A British Columbia labour union has been ordered to pay at least $400,000 in damages for defaming a company that provides housing for the oil and gas industry, after the union falsely claimed the company had not hired enough Indigenous workers at a facility in Kitimat.
Court Upholds Damages in Defamation Case
The B.C. Supreme Court upheld a $400,000 award against Unite Here, Local 40, but granted the union's appeal to reduce an additional $100,000 in punitive damages. The case stems from a 2021 grievance filed by Civeo Corp. after the union posted a statement on its website headlined “Civeo’s broken promises to First Nations people.”
Justice Marla Morellato ruled on the union’s appeal from an earlier arbitration finding. The arbitrator had concluded that the union published “completely false” statements about Civeo and that its conduct amounted to “extreme bad faith in the administration, application and performance of the collective agreement.”
Impact on Indigenous Employees
During the arbitration hearing, Civeo’s Indigenous employees testified that they were offended by the term “broken promises,” describing it as hurtful and offensive. Trevor Gladue, Civeo’s director of Indigenous strategic initiative, said the term has been rightfully used to describe past injustices, such as those stemming from residential schools.

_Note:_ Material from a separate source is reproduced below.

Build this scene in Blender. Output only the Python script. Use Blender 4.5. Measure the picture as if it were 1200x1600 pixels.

“But using those words against me and our company — it’s hurtful,” Gladue told the arbitrator. “It’s calling me a sellout. I’m a token Indian. I’ve never had that said to me — ever. I am emotional. … Natives being used as a whipping tool again. So it’s hurtful. The statement is completely inaccurate.”
Gladue added that the impact on Civeo’s reputation and business was “deep and profound,” noting that news among First Nations spreads by the “moccasin telegraph” and that “we are now on defence, because of this. It has a reverberation which is hard to rebound from.”

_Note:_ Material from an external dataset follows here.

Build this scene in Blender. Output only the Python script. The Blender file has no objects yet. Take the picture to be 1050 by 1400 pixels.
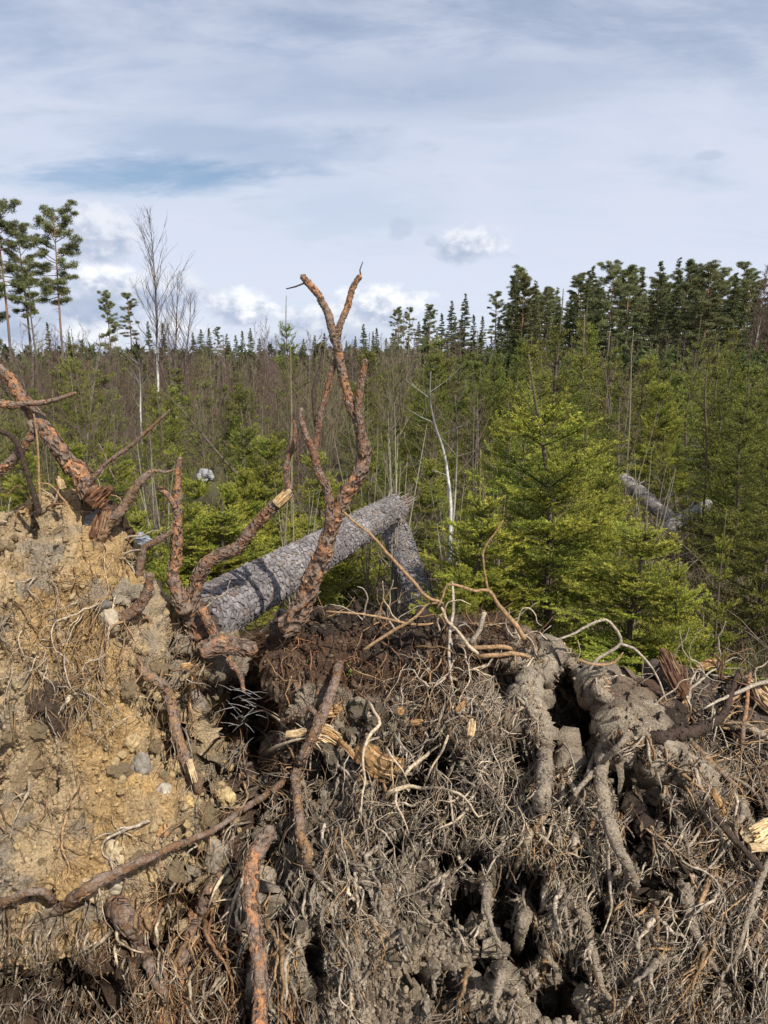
import bpy, math, random
import numpy as np
from mathutils import Vector, Matrix

random.seed(11)
RNG = np.random.default_rng(11)
SC = bpy.context.scene
COL = SC.collection
PI = math.pi

# ------------------------------------------------------------------ camera
CZ = 2.6                       # lens height over the ground
PITCH = math.radians(11.4)     # looking slightly down
FPX = 970.0                    # focal length in photograph pixels
cam_d = bpy.data.cameras.new('camera')
cam = bpy.data.objects.new('camera', cam_d)
COL.objects.link(cam)
cam.location = (0, 0, CZ)
cam.rotation_euler = (PI / 2 - PITCH, 0, 0)
cam_d.sensor_fit = 'VERTICAL'
cam_d.sensor_height = 24.0
cam_d.lens = 24.0 * FPX / 1400.0
cam_d.clip_start = 0.05
cam_d.clip_end = 3000
SC.camera = cam
CP, SP = math.cos(PITCH), math.sin(PITCH)

# ------------------------------------------------------------------ light
SUN_ELEV = math.radians(45)
SUN_AZ = math.radians(36)      # behind the lens, to the right
sun_vec = Vector((math.sin(SUN_AZ) * math.cos(SUN_ELEV), -math.cos(SUN_AZ) * math.cos(SUN_ELEV), math.sin(SUN_ELEV)))
sun_d = bpy.data.lights.new('sun', 'SUN')
sun_d.energy = 5.0
sun_d.angle = math.radians(0.55)
sun_d.color = (1.0, 0.945, 0.86)
sun = bpy.data.objects.new('sun', sun_d)
COL.objects.link(sun)
sun.rotation_euler = sun_vec.to_track_quat('Z', 'Y').to_euler()
sun.location = (8, -12, 16)

SC.view_settings.view_transform = 'Standard'
SC.view_settings.look = 'None'
SC.view_settings.gamma = 1.0
SC.view_settings.use_curve_mapping = False
SC.view_settings.exposure = 0.22
SC.cycles.max_bounces = 5
SC.cycles.diffuse_bounces = 3
SC.cycles.glossy_bounces = 2
SC.cycles.transmission_bounces = 2
SC.cycles.transparent_max_bounces = 4
SC.cycles.use_denoising = True


def N(nt, kind, **kw):
    n = nt.nodes.new(kind)
    for k, v in kw.items():
        setattr(n, k, v)
    return n


def math_(nt, op, a, b=None, clamp=False):
    n = nt.nodes.new('ShaderNodeMath')
    n.operation = op
    n.use_clamp = clamp
    for i, v in enumerate((a, b)):
        if v is None:
            continue
        if isinstance(v, (int, float)):
            n.inputs[i].default_value = v
        else:
            nt.links.new(v, n.inputs[i])
    return n.outputs[0]


def maprange(nt, v, a, b, c=0.0, d=1.0, smooth=True):
    n = nt.nodes.new('ShaderNodeMapRange')
    n.interpolation_type = 'SMOOTHSTEP' if smooth else 'LINEAR'
    n.inputs['From Min'].default_value = a
    n.inputs['From Max'].default_value = b
    n.inputs['To Min'].default_value = c
    n.inputs['To Max'].default_value = d
    nt.links.new(v, n.inputs['Value'])
    return n.outputs['Result']


def mixcol(nt, f, a, b, blend='MIX'):
    n = nt.nodes.new('ShaderNodeMix')
    n.data_type = 'RGBA'
    n.blend_type = blend
    n.clamp_factor = True
    for sock, v in ((n.inputs[0], f), (n.inputs[6], a), (n.inputs[7], b)):
        if isinstance(v, (int, float)):
            sock.default_value = v
        elif isinstance(v, tuple):
            sock.default_value = v if len(v) == 4 else (*v, 1.0)
        else:
            nt.links.new(v, sock)
    return n.outputs[2]


# ------------------------------------------------------------------ sky: Nishita under a thin veil, cumulus near the horizon
world = bpy.data.worlds.new('World')
SC.world = world
world.use_nodes = True
wt = world.node_tree
wt.nodes.clear()
w_out = N(wt, 'ShaderNodeOutputWorld')
w_bg = N(wt, 'ShaderNodeBackground')
wt.links.new(w_bg.outputs[0], w_out.inputs[0])
sky = N(wt, 'ShaderNodeTexSky', sky_type='NISHITA')
sky.sun_disc = False
sky.sun_elevation = SUN_ELEV
sky.sun_rotation = PI - SUN_AZ
tc = N(wt, 'ShaderNodeTexCoord')
sep = N(wt, 'ShaderNodeSeparateXYZ')
wt.links.new(tc.outputs['Generated'], sep.inputs[0])
sx, sy, sz = sep.outputs
az = math_(wt, 'ARCTAN2', sx, sy)
el = math_(wt, 'ARCSINE', sz)
zc = math_(wt, 'ADD', math_(wt, 'MAXIMUM', sz, 0.0), 0.22)
comb = N(wt, 'ShaderNodeCombineXYZ')
wt.links.new(math_(wt, 'DIVIDE', sx, zc), comb.inputs[0])
wt.links.new(math_(wt, 'MULTIPLY', math_(wt, 'DIVIDE', sy, zc), 2.1), comb.inputs[1])


def ang(px, py):
    xc, yc = (px - 525) / FPX, (700 - py) / FPX
    v = Vector((xc, CP + yc * SP, -SP + yc * CP)).normalized()
    return math.atan2(v.x, v.y), math.asin(v.z)


def wnoise(vec, scale, detail=5, rough=0.55, dist=0.0):
    n = N(wt, 'ShaderNodeTexNoise')
    n.inputs['Scale'].default_value = scale
    n.inputs['Detail'].default_value = detail
    n.inputs['Roughness'].default_value = rough
    n.inputs['Distortion'].default_value = dist
    wt.links.new(vec, n.inputs['Vector'])
    return n.outputs['Fac']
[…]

Union’s Actions Called ‘Extreme Bad Faith’
Ashley Hinton, an Indigenous woman who works for Civeo, said the union’s statement made her “angry” because the union was using it as a “catchphrase.” She emphasized that it is not a phrase to be used lightly, especially at a time when the Truth and Reconciliation Commission report shone light on the missing women on the Highway of Tears in Northern B.C. and residential school issues.
Both sides agreed that the letter of understanding did not compel either party to renegotiate the settled terms. The arbitrator found that the union’s conduct constituted extreme bad faith in the administration of the collective agreement.
The case highlights the serious consequences of defamation in the workplace and the importance of accurate communication, particularly when dealing with sensitive issues related to Indigenous communities.